I do believe you that it's borked for you, and if you're on a last-gen card with HDMI 2.0 I have seen it do the old "washed out SDR" garbage even under Win11, so I absolutely concede that it's still crappier than the way more reliable solutions for TV-focused hardware. Still, it works way more reliably than it used to on Windows and it's way more finicky and harder to set up on Linux than it is on Windows these days (or outright unsupported, depending on your flavor of DE).
I actually upgraded to Windows 11 specifically because I was told they fixed HDR. I do have an RX7600 so it's technically "last gen" but I'm running DP (I have no idea which version but it has to be at least 1.4 because it runs 1080p at 180Hz). Washed out SDR content isn't that bad, I actually didn't even notice until I dragged a window playing SDR content to my second monitor that doesn't have HDR and the blacks looked, well, blacker. I don't doubt that it's worse on Linux, I wasn't trying to defend it. Just wanted to point out that it seems like no OS that isn't designed to run only on TVs gives a crap about the HDR experience.
Man, I hated it. The only reason I give Windows (and GPU manufacturers, I suppose) credit for improving it this gen is that I was trying to output PC games to a HDR TV fairly early on and I ended up having to choose between the crappy SDR output or playing worse looking games on console with HDR enabled and it was a dealbreaker. It is a godsend to be able to leave HDR on all the time on my monitors and just... not have to think about it.

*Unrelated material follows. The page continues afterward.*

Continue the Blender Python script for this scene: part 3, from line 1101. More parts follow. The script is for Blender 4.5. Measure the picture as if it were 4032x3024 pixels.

SDR for me now either looks fine as-is or is picked up by AutoHDR and remapped. It now works as I would expect, and at high framerates and resolutions, too, as it seemed to automatically pick out the right type of DSC to fit my setup.
I'll be honest, when I got a high refresh rate monitor I was completely sure I wasn't going to be able to get it all working at once, based on previous experience, but it just did. It sucks to learn that experience isn't universal. Especially since the RX7600 should have all the hardware it needs to do this. That integrated AMD GPU I mentioned did it all just fine out of the box for me as well and is of that same generation, the 7600 should work the same way.
The temptation is to try to troubleshoot it with you and suggest it's a setup issue, but my entire point here is that it should work out of the box every time, or at least tell you what to push to change it if it's supported, I don't care what OS we're talking about.
I am only saying that I rarely have an issue. Even HiDPI and scaling works just fine for me. The only annoying issue I am having is that the Ctrl keys are not working in a VMWare remote desktop session when using barrier with another machine being the server.
HiDPI and per-screen scaling work well on my Wayland KDE Plasma install, too. The addition of the word "even" there is telling, though, and if I had chosen to stick to a different combo of distro, DE and compositor I would be annoyed by that on the daily. And that would be an issue.
That's what I'm trying to impress here. You can tinker until you find a setup that works for you, I'm not questioning that. But "I've solved all the issues over the past decade of tweaking this setup" is not the same as "there are no issues", and it's important to acknowledge the difference if you're going to be out there recommending that every normie user shifts to Linux.